The Roots covering or expanding on Cody ChesnuTT's killer The Seed with The Seed 2.0 remains a classic. As does the Terror Squad's Lean Back which is the best Fat Joe has ever sounded and also features a verse from Remy Ma that is an all-timer. Trick Daddy and Khia combine for an excellent piece of complete filth on J.O.D.D. Then to transition from the 'Urban' side to the Rawk side I included Ladytron's punky cover of the Timbaland produced, Missy featuring Tweet gem about masturbation Oops! Oh My... It's a fun novelty but isn't a patch on the bullet-proof original.
When I asked Sod when he thought we moved into Gilmore he said 'well The Vines album came out in 2002, so sometime around then', which goes to illustrate again how much my friends and I think about things in relation to music. The Vines show up on here with the lead single from their third album Vision Valley.
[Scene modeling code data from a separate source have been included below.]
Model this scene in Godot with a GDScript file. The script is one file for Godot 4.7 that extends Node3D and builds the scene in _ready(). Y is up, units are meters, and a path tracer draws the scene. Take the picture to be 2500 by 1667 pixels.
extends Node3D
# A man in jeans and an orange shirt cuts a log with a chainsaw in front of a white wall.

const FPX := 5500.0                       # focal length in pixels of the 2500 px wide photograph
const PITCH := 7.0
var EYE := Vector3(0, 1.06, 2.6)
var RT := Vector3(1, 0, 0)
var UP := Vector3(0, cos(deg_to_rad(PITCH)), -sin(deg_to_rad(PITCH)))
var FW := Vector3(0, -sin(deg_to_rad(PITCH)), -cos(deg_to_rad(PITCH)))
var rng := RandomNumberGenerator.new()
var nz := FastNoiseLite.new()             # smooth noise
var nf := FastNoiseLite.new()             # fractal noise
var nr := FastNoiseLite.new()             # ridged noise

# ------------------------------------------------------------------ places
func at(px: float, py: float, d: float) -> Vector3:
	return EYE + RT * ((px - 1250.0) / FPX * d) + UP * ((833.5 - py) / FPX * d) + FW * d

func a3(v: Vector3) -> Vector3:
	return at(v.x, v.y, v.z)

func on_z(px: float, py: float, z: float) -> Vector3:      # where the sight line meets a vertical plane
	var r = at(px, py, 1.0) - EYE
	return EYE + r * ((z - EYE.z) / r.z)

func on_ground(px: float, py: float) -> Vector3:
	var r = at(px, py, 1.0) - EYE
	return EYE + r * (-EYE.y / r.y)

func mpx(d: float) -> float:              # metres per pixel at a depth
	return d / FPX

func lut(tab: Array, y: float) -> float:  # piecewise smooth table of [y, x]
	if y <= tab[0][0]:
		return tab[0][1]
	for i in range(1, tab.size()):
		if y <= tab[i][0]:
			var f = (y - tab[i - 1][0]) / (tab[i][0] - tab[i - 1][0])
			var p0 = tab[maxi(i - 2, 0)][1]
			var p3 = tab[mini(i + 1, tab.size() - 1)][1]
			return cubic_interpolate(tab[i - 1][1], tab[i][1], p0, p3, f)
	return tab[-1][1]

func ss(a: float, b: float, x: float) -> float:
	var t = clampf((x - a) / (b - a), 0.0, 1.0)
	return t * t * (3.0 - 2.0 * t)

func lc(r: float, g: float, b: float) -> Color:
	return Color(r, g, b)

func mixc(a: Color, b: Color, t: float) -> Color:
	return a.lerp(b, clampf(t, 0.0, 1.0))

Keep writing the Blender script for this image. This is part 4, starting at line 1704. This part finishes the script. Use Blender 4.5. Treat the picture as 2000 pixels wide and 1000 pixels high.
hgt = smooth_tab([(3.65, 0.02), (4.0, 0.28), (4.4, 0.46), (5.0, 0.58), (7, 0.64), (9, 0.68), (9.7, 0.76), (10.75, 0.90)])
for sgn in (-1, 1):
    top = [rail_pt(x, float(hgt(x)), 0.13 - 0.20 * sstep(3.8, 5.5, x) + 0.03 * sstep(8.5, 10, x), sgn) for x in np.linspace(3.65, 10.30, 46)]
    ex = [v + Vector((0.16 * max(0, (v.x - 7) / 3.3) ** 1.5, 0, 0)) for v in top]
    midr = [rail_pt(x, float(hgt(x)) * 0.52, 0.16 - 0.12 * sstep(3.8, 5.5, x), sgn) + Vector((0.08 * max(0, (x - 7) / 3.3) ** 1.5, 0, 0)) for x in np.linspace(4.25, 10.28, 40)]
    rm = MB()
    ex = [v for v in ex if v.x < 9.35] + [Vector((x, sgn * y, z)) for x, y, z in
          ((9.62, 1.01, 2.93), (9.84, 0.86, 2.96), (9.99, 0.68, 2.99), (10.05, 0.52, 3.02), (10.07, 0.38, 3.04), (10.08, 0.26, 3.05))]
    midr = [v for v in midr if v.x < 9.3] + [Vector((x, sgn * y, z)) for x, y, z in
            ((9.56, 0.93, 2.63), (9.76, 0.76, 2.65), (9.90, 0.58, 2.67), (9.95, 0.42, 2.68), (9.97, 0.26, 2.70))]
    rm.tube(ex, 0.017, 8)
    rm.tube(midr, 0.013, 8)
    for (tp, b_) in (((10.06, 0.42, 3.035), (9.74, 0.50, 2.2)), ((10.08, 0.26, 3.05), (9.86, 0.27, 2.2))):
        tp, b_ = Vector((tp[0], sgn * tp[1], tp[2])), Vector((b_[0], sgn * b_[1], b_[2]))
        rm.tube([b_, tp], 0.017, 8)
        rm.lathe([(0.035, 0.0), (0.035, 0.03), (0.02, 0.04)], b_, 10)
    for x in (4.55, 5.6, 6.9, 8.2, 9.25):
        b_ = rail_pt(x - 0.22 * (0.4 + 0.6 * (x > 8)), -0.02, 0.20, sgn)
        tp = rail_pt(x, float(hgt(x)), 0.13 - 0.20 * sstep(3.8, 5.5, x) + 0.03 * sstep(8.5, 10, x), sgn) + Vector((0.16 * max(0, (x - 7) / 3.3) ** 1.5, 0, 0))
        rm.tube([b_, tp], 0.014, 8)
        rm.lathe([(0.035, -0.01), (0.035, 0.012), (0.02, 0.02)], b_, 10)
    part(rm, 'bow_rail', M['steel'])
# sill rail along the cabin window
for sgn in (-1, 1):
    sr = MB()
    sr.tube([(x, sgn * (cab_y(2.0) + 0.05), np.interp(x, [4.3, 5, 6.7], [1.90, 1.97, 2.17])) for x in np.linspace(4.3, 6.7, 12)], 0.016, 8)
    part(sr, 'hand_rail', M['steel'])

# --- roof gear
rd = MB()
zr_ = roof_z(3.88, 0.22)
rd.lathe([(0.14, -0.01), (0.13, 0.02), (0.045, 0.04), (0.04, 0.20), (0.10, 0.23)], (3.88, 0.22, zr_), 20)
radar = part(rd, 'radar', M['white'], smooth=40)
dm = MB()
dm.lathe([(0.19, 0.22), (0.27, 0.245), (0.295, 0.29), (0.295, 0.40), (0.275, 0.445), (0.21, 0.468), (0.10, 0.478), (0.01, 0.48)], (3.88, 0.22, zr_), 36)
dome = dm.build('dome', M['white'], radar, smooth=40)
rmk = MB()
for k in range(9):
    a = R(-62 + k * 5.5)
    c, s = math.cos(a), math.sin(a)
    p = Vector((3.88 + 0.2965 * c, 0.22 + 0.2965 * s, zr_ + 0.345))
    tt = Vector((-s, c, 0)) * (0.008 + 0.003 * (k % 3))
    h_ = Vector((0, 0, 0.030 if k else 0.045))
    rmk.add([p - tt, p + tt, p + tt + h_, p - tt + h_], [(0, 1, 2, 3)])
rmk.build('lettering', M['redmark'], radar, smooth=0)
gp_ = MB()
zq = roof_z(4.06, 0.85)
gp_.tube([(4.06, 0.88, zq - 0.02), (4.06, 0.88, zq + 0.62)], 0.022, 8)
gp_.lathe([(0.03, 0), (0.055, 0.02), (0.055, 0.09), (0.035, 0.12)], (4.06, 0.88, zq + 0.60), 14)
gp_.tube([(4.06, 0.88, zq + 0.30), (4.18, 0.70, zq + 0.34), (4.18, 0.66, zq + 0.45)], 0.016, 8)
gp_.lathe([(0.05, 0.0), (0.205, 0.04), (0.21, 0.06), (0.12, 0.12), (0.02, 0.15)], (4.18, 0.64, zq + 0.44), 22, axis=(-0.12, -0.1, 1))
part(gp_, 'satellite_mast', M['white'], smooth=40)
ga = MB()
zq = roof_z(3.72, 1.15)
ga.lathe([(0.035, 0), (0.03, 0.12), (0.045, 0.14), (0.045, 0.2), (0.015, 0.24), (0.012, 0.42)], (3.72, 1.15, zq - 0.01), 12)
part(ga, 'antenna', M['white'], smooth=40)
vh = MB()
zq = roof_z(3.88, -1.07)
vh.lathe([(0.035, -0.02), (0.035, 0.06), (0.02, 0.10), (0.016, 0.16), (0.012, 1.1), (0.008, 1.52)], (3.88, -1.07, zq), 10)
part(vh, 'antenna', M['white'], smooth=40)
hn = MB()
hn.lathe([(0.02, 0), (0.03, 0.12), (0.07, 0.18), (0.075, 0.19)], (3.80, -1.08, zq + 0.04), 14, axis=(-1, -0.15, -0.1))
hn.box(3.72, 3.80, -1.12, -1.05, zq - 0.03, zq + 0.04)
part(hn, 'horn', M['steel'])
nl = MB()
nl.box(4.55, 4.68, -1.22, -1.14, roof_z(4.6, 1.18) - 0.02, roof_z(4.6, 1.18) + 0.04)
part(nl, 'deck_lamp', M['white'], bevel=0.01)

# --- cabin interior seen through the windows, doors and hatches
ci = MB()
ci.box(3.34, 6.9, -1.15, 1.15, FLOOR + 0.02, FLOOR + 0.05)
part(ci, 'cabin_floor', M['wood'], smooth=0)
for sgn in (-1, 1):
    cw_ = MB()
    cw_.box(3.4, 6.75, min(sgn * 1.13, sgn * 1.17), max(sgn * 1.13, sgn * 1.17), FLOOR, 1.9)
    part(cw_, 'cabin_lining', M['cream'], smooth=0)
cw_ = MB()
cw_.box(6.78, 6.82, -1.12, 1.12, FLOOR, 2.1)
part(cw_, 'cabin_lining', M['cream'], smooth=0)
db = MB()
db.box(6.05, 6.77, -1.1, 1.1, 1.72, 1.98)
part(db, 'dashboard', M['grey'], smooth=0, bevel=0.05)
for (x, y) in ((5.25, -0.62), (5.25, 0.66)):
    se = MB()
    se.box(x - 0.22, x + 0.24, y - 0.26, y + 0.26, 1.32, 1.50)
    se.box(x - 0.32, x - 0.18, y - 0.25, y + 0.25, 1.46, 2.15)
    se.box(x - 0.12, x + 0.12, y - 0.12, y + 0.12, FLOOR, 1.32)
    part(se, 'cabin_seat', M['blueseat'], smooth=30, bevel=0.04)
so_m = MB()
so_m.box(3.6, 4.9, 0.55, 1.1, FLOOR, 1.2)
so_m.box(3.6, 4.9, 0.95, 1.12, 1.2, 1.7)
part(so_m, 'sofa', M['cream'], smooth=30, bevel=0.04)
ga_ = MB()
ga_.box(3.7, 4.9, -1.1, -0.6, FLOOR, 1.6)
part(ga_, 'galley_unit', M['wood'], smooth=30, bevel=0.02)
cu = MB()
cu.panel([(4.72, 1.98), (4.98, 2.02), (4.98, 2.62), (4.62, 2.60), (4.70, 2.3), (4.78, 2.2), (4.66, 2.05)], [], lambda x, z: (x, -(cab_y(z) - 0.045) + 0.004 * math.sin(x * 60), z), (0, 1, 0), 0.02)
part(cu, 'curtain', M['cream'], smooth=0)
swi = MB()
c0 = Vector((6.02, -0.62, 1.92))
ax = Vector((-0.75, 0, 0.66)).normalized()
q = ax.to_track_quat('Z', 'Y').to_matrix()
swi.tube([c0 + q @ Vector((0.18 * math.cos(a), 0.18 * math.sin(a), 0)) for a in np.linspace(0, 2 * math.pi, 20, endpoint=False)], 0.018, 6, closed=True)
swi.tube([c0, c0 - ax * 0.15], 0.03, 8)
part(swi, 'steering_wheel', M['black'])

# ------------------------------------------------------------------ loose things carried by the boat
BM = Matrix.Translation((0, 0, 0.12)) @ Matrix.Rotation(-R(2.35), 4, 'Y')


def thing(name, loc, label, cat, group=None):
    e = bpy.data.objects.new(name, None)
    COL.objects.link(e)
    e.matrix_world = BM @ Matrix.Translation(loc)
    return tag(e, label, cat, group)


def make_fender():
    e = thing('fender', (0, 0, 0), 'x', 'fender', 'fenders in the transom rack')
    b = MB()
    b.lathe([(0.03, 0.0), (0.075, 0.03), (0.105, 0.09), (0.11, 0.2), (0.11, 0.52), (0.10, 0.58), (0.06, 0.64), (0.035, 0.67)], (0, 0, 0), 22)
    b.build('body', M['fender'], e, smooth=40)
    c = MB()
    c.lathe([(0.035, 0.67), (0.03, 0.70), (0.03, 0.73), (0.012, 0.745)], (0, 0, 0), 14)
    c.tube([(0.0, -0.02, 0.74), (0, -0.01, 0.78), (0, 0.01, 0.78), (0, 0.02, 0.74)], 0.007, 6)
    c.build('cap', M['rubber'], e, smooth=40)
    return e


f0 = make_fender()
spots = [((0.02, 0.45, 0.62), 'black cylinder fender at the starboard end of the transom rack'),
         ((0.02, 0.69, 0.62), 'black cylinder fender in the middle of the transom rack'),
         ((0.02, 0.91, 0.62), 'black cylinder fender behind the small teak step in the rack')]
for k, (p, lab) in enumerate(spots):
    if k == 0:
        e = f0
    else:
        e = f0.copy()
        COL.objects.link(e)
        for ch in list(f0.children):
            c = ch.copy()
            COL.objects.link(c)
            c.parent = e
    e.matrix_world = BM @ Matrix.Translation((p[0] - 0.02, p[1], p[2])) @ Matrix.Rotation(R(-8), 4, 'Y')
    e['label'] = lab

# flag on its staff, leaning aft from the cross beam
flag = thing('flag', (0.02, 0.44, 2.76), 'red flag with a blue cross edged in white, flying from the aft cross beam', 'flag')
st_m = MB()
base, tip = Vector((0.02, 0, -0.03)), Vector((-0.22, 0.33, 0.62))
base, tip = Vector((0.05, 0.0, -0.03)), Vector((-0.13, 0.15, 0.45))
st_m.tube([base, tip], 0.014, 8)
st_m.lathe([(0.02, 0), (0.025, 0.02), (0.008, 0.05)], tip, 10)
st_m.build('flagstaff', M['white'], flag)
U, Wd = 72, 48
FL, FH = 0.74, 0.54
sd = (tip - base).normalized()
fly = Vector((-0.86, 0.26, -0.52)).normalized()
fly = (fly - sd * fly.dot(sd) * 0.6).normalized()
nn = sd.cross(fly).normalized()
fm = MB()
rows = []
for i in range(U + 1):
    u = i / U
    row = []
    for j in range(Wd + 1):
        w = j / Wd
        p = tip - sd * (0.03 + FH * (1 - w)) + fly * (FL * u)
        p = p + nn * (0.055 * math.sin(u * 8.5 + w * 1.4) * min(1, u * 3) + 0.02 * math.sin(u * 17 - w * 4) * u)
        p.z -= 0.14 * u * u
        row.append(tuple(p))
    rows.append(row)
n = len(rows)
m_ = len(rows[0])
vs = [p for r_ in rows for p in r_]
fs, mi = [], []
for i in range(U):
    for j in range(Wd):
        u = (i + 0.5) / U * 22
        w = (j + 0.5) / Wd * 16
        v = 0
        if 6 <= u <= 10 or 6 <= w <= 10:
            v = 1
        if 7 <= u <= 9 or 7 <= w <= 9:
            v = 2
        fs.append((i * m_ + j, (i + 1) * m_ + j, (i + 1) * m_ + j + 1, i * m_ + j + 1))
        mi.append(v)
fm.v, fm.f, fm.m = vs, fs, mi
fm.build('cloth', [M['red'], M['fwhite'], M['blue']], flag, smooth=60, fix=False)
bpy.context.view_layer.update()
Gross Out is more or less what we'd come to expect from them, which is to say a sub-two minute Nirvana-aping grunge song that I honestly don't know why I still get such a kick out of.
Steady As She goes by the Jack White side project The Raconteurs still gets my toe tapping and Supermassive Black Hole was the last really good Muse song, and is probably only really good because it sounds exactly like Do Something by Britney Spears. I still love Blink 182's Feeling This, the way the vocals are layered and manipulated is so great. And you know what? I even still love Babyshambles' Fuck Forever. Sure the verses are a mess but that chorus is undeniable.
Finally, when Saint Matt Willis released his debut solo single Up All Night I was happy to find it was a trashy, poppy, banger and a fitting tribute to those all-nighters that were so regular at the esteemed Gilmore Heights. Thinking about it, Vulnerable is a somewhat ironic title under which to talk about the place because when we were all there, we felt invincible.